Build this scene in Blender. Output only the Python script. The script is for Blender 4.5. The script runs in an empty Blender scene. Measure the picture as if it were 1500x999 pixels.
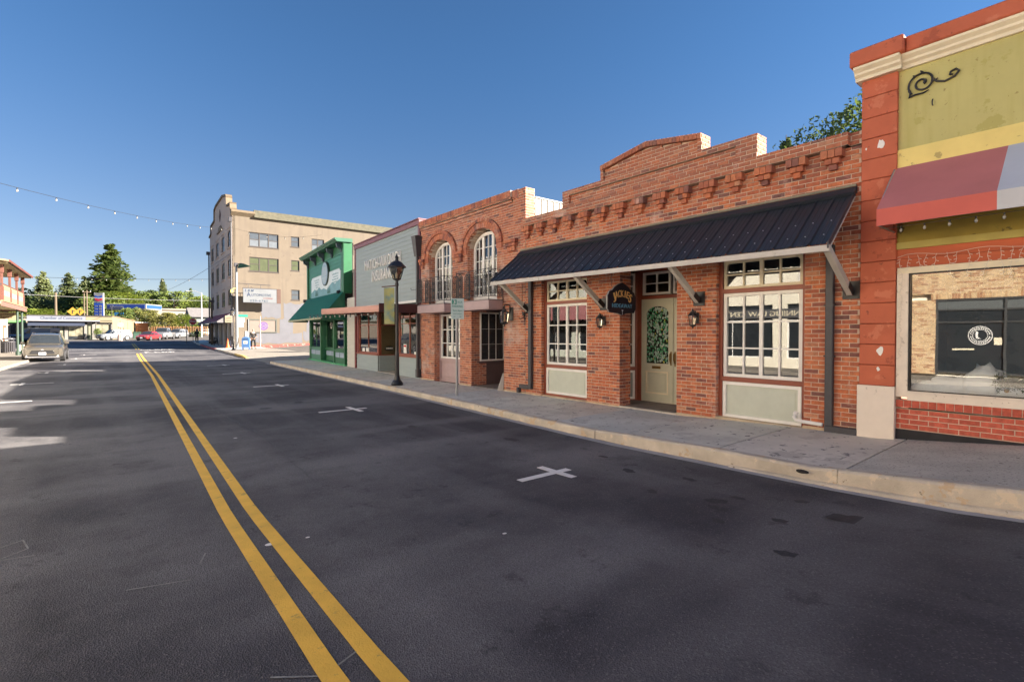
import bpy, bmesh, math, random
from mathutils import Matrix, Vector
random.seed(7)
R=math.radians; PI=math.pi
sc=bpy.context.scene; col=sc.collection
# ---------------------------------------------------------------- camera
F_PX=745.0; CZ=1.7
TH=math.atan(605/745); PT=math.atan(11.5/745)
cam=bpy.data.cameras.new('camera'); camo=bpy.data.objects.new('camera',cam); col.objects.link(camo)
cam.sensor_width=36; cam.lens=36*F_PX/1500; cam.clip_end=3000; cam.clip_start=.05
camo.location=(0,0,CZ); camo.rotation_euler=(PI/2-PT,0,-TH)
sc.camera=camo
# ---------------------------------------------------------------- sky and sun
SUN_EL=R(22); SX,SY=.78,-.626          # direction towards the sun on the ground plane
w=bpy.data.worlds.new("World"); sc.world=w; w.use_nodes=True
nt=w.node_tree; bg=nt.nodes['Background']; sky=nt.nodes.new('ShaderNodeTexSky')
sky.sky_type='NISHITA'; sky.sun_disc=False; sky.sun_elevation=SUN_EL
sky.sun_rotation=math.atan2(SX,SY)
sky.air_density=1.0; sky.dust_density=.1; sky.ozone_density=2.0; sky.altitude=1200
_tc=nt.nodes.new('ShaderNodeTexCoord'); _sx=nt.nodes.new('ShaderNodeSeparateXYZ'); nt.links.new(_tc.outputs['Generated'],_sx.inputs[0])
_mr=nt.nodes.new('ShaderNodeMapRange'); _mr.interpolation_type='SMOOTHSTEP'; _mr.inputs[1].default_value=-.02; _mr.inputs[2].default_value=.52; nt.links.new(_sx.outputs['Z'],_mr.inputs[0])
_mc=nt.nodes.new('ShaderNodeMix'); _mc.data_type='RGBA'; _mc.inputs[6].default_value=(.46,.40,.41,1); _mc.inputs[7].default_value=(.33,.50,.63,1); nt.links.new(_mr.outputs[0],_mc.inputs[0])   # clear dry mountain air: darker than the model near the horizon, the same all round
_mm=nt.nodes.new('ShaderNodeMix'); _mm.data_type='RGBA'; _mm.blend_type='MULTIPLY'; _mm.inputs[0].default_value=1; nt.links.new(sky.outputs[0],_mm.inputs[6]); nt.links.new(_mc.outputs[2],_mm.inputs[7])
nt.links.new(_mm.outputs[2],bg.inputs[0]); bg.inputs[1].default_value=.05
sun=bpy.data.lights.new('sun','SUN'); suno=bpy.data.objects.new('sun',sun); col.objects.link(suno)
sun.energy=5.0; sun.angle=R(.5); sun.color=(1,.89,.76)
sd=Vector((SX*math.cos(SUN_EL),SY*math.cos(SUN_EL),math.sin(SUN_EL)))
suno.rotation_euler=sd.to_track_quat('Z','Y').to_euler(); suno.location=(20,-20,30)
sc.view_settings.view_transform='Standard'; sc.view_settings.look='None'
sc.view_settings.exposure=2.5; sc.view_settings.gamma=1; sc.view_settings.use_curve_mapping=False
sc.render.resolution_x=1024; sc.render.resolution_y=681
sc.cycles.max_bounces=10; sc.cycles.diffuse_bounces=6; sc.cycles.transparent_max_bounces=16
# ---------------------------------------------------------------- helpers
def interp(p,x):
    if x<=p[0][0]: return p[0][1]
    for (a,b),(c,d) in zip(p,p[1:]):
        if x<=c: return b+(d-b)*(x-a)/(c-a)
    return p[-1][1]
WM={}
def fmat(x,y,ang,z=0): return Matrix.Translation((x,y,z))@Matrix.Rotation(ang,4,'Z')
def line_frame(x0,y0,x1,y1):        # local x runs along the facade, local y points out to the street, z up
    return fmat(x0,y0,math.atan2(y1-y0,x1-x0))
def root_of(o):
    while o.parent: o=o.parent
    return o
def thing(name,label,cat,T,group=None,kind=None):
    o=bpy.data.objects.new(name,None); col.objects.link(o); o.empty_display_size=.2
    o.matrix_world=T; WM[o.name]=T.copy()
    tag(o,label,cat,group,kind); return o
def tag(o,label=None,cat=None,group=None,kind=None):
    if label: o['label']=label
    if cat: o['category']=cat
    if group: o['group']=group
    if kind: o['kind']=kind
    return o
def copy_tree(o,parent=None,T=None,top=True):
    c=o.copy(); col.objects.link(c); c.parent=parent
    if top and T is not None:
        c.matrix_basis=T; WM[c.name]=T.copy()
    for ch in o.children: copy_tree(ch,c,None,False)
    return c
class MB:
    def __init__(s,T=None): s.T=T; s.v=[]; s.f=[]
    def add(s,vs,fs):
        n=len(s.v); T=s.T
        s.v+= [tuple(T@Vector(p)) for p in vs] if T is not None else [tuple(p) for p in vs]
        s.f+=[tuple(i+n for i in f) for f in fs]; return s
    def box(s,x0,x1,y0,y1,z0,z1):
        return s.add([(x0,y0,z0),(x1,y0,z0),(x1,y1,z0),(x0,y1,z0),(x0,y0,z1),(x1,y0,z1),(x1,y1,z1),(x0,y1,z1)],
          [(3,2,1,0),(4,5,6,7),(0,1,5,4),(1,2,6,5),(2,3,7,6),(3,0,4,7)])
    def bbox(s,x0,x1,y0,y1,z0,z1,b=.01):     # box with chamfered vertical/horizontal edges
        xs=(x0,x1);ys=(y0,y1);zs=(z0,z1);V=[];idx={}
        for i in(0,1):
            for j in(0,1):
                for k in(0,1):
                    x,y,z=xs[i],ys[j],zs[k];dx,dy,dz=(b if i==0 else -b),(b if j==0 else -b),(b if k==0 else -b)
                    idx[i,j,k]=len(V); V+=[(x,y+dy,z+dz),(x+dx,y,z+dz),(x+dx,y+dy,z)]
        Fs=[]
        g=lambda i,j,k,a: idx[i,j,k]+a
        Fs+=[(g(0,0,0,0),g(0,0,1,0),g(0,1,1,0),g(0,1,0,0)),(g(1,0,0,0),g(1,1,0,0),g(1,1,1,0),g(1,0,1,0))]
        Fs+=[(g(0,0,0,1),g(1,0,0,1),g(1,0,1,1),g(0,0,1,1)),(g(0,1,0,1),g(0,1,1,1),g(1,1,1,1),g(1,1,0,1))]
        Fs+=[(g(0,0,0,2),g(0,1,0,2),g(1,1,0,2),g(1,0,0,2)),(g(0,0,1,2),g(1,0,1,2),g(1,1,1,2),g(0,1,1,2))]
        for i in(0,1):
            for j in(0,1): Fs.append((g(i,j,0,0),g(i,j,0,1),g(i,j,1,1),g(i,j,1,0)))
            for k in(0,1): Fs.append((g(i,0,k,0),g(i,0,k,2),g(i,1,k,2),g(i,1,k,0)))
        for j in(0,1):
            for k in(0,1): Fs.append((g(0,j,k,1),g(0,j,k,2),g(1,j,k,2),g(1,j,k,1)))
        for key,a in idx.items(): Fs.append((a,a+1,a+2))
        return s.add(V,Fs)
    def hexa(s,b,t):                    # bottom quad, top quad
        return s.add(list(b)+list(t),[(3,2,1,0),(4,5,6,7),(0,1,5,4),(1,2,6,5),(2,3,7,6),(3,0,4,7)])
    def quad(s,a,b,c,d): return s.add([a,b,c,d],[(0,1,2,3)])
    def prism(s,poly,axis,a,b):         # 2-D outline pushed along an axis
        n=len(poly)
        def P(p,t):
            return (t,p[0],p[1]) if axis=='x' else (p[0],t,p[1]) if axis=='y' else (p[0],p[1],t)
        vs=[P(p,a) for p in poly]+[P(p,b) for p in poly]
        return s.add(vs,[tuple(range(n))[::-1],tuple(range(n,2*n))]+[(i,(i+1)%n,n+(i+1)%n,n+i) for i in range(n)])
    def cyl(s,p0,p1,r0,r1=None,n=10,caps=True):
        r1=r0 if r1 is None else r1
        p0=Vector(p0);p1=Vector(p1);d=(p1-p0)
        if d.length<1e-6: return s
        d.normalize();a=d.orthogonal().normalized();b=d.cross(a)
        vs=[]
        for p,r in((p0,r0),(p1,r1)):
            for i in range(n):
                t=2*PI*i/n; vs.append(p+a*r*math.cos(t)+b*r*math.sin(t))
        fs=[(i,(i+1)%n,n+(i+1)%n,n+i) for i in range(n)]
        if caps: fs+=[tuple(range(n))[::-1],tuple(range(n,2*n))]
        return s.add(vs,fs)
    def tube(s,pts,r,n=6,closed=False):
        pts=[Vector(p) for p in pts]; m=len(pts); vs=[]
        rr=r if isinstance(r,(list,tuple)) else [r]*m
        prev=None
        for i,p in enumerate(pts):
            d=(pts[min(i+1,m-1)]-pts[max(i-1,0)]).normalized()
            a=d.orthogonal().normalized() if prev is None else (prev-d*prev.dot(d)).normalized()
            prev=a;b=d.cross(a)
            for k in range(n):
                t=2*PI*k/n; vs.append(p+(a*math.cos(t)+b*math.sin(t))*rr[i])
        fs=[(i*n+k,i*n+(k+1)%n,(i+1)*n+(k+1)%n,(i+1)*n+k) for i in range(m-1) for k in range(n)]
        fs+=[tuple(range(n))[::-1],tuple(range((m-1)*n,m*n))]
        return s.add(vs,fs)
    def lathe(s,prof,c,n=12,sq=False):  # profile of (radius, z)
        vs=[];off=PI/4 if sq else 0
        for r,z in prof:
            for i in range(n):
                t=2*PI*i/n+off; vs.append((c[0]+r*math.cos(t),c[1]+r*math.sin(t),c[2]+z))
        m=len(prof)
        fs=[(i*n+k,i*n+(k+1)%n,(i+1)*n+(k+1)%n,(i+1)*n+k) for i in range(m-1) for k in range(n)]
        fs+=[tuple(range(n))[::-1],tuple(range((m-1)*n,m*n))]
        return s.add(vs,fs)
    def build(s,name,m,parent=None,smooth=False,kind=None,label=None):
        me=bpy.data.meshes.new(name)
        vs=s.v
        if parent is not None:
            inv=WM[root_of(parent).name].inverted(); vs=[inv@Vector(v) for v in vs]
        me.from_pydata([tuple(v) for v in vs],[],s.f); me.materials.append(m)
        if smooth: me.polygons.foreach_set('use_smooth',[True]*len(me.polygons))
        me.update()
        o=bpy.data.objects.new(name,me); col.objects.link(o)
        if parent is not None: o.parent=parent
        if kind: o['kind']=kind
        if label: o['label']=label
        return o
def smooth_angle(o,deg=35):
    me=o.data; bm=bmesh.new(); bm.from_mesh(me)
    bmesh.ops.recalc_face_normals(bm,faces=bm.faces)
    for e in bm.edges:
        if len(e.link_faces)==2 and e.calc_face_angle(0)>R(deg): e.smooth=False
    for f in bm.faces: f.smooth=True
    bm.to_mesh(me); bm.free(); return o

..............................

Exercise brief → Scan the material for lines with the word "scene", and copy each line you find.

The completed task →
Build this scene in Blender. Output only the Python script. The script is for Blender 4.5. The script runs in an empty Blender scene. Measure the picture as if it were 1500x999 pixels.
sc=bpy.context.scene; col=sc.collection